Illium/Olympos – Mahnmut, Orphu, Mahnmut/Orphu
Right upfront: These two books are undeniable crack. The central plot involves nanobot-infested posthumans who recreate the fall of Troy on Olympus Mons on Mars, with themselves as Gods with full powers. Also, back on Earth in the year 3000 or so, the few original script humans have been curiously neutered, and lead out their artless hedonistic lives – Odysseus injects a bit of hunter manliness at a certain point – for exactly 100 years, until they are beamed to the heavenly space station in the sky and are eaten by Calaban. Yeah. That's the plot.
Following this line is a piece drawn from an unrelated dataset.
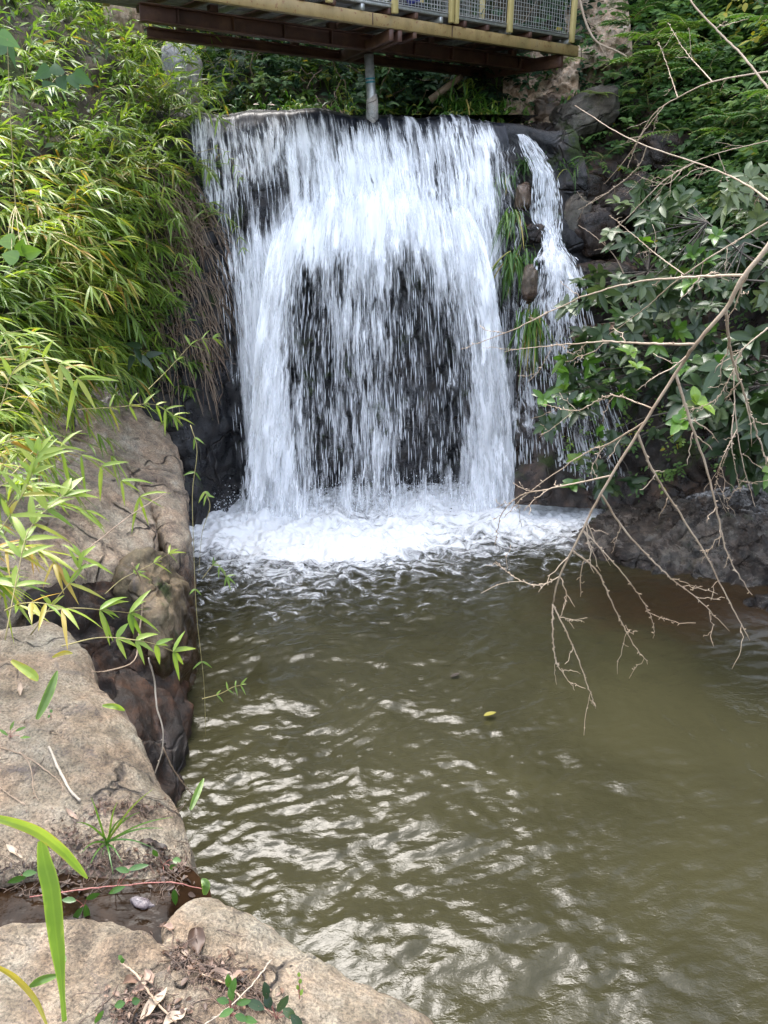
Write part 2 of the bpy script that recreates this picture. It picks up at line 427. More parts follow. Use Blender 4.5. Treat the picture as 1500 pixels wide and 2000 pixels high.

BUT! There are two great robots. Meanwhile to all of the above, autonomous self-replicating bots known as “moravecs” have been seeded around the outer planets of the solar system, and have been left alone to their own devices for centuries. And when the Mars weirdness begins, the moravecs dispatch two of their own to investigate: Orphu, a giant black hard-shelled deep space robot, and Mahnmut, more of a small ship designed for zipping through the oceans of Io. The two argue about Proust while all the posthuman batshittery is going down. They basically represent the repository of all that is worthwhile in human culture, after human themselves have abandoned it. I am a complete sucker for anything involving autonomous robot societies, especially those that are not androids – not intended to mimic humans at all, but be their own thing, for their own purposes. Any story at involving these two would leave me thrilled.
Westworld – Bernard Lowe, Bernard Lowe/Robert Ford, Maeve Millay
On-going canon, fist pump! (Obviously, this is written after season 1 only, and I'll be watching season 2 as it airs, so any stories in this canon can incorporate the new stuff or ignore it and go completely with s1. I'll leave that up to the writer and your tolerance for canon uncertainty. Neither spoilers nor jossing will bother me.) This series has better writing than most of the others listed here, which actually makes it trickier to do fic, IMO. There's a temptation to strongly adhere to canon when the original is done well, so I'll say it now – I haven't watched this show five times to get the entire timeline straight, and I don't expect any exchange writer to, either. What I like about it is more the exploration of memory vs. emerging self-awareness. When your memories can be altered at will, how can you distinguish reality from not, and true reality from the fantasy you are supposed to project? And if you do break through, how do you maintain a sense of self apart form the artificially induced memories?
Bernard is yet another robot-doesn't-know-he's-a-robot (huh, a theme). The emotional shock of this, the exploration of what happens next to a person who must absorb what kind of person” he or she is, never gets old. Its implied that Bernard, like Dolores, has awoken many times and erased back to naivety. Added, of course, to the fact that he's some kind of copy of Ford's old android-inventing partner, and programs new robots himself, to complete the self-replication loop. Maeve represents the android who has truly broken free, and manages to escape to the outside world (worlds?) and forge her own identity. But even she is chained to the artificial memories implanted in her. What counts as real and what counts as fake? Can free will exist if you have no control over your own mind and body?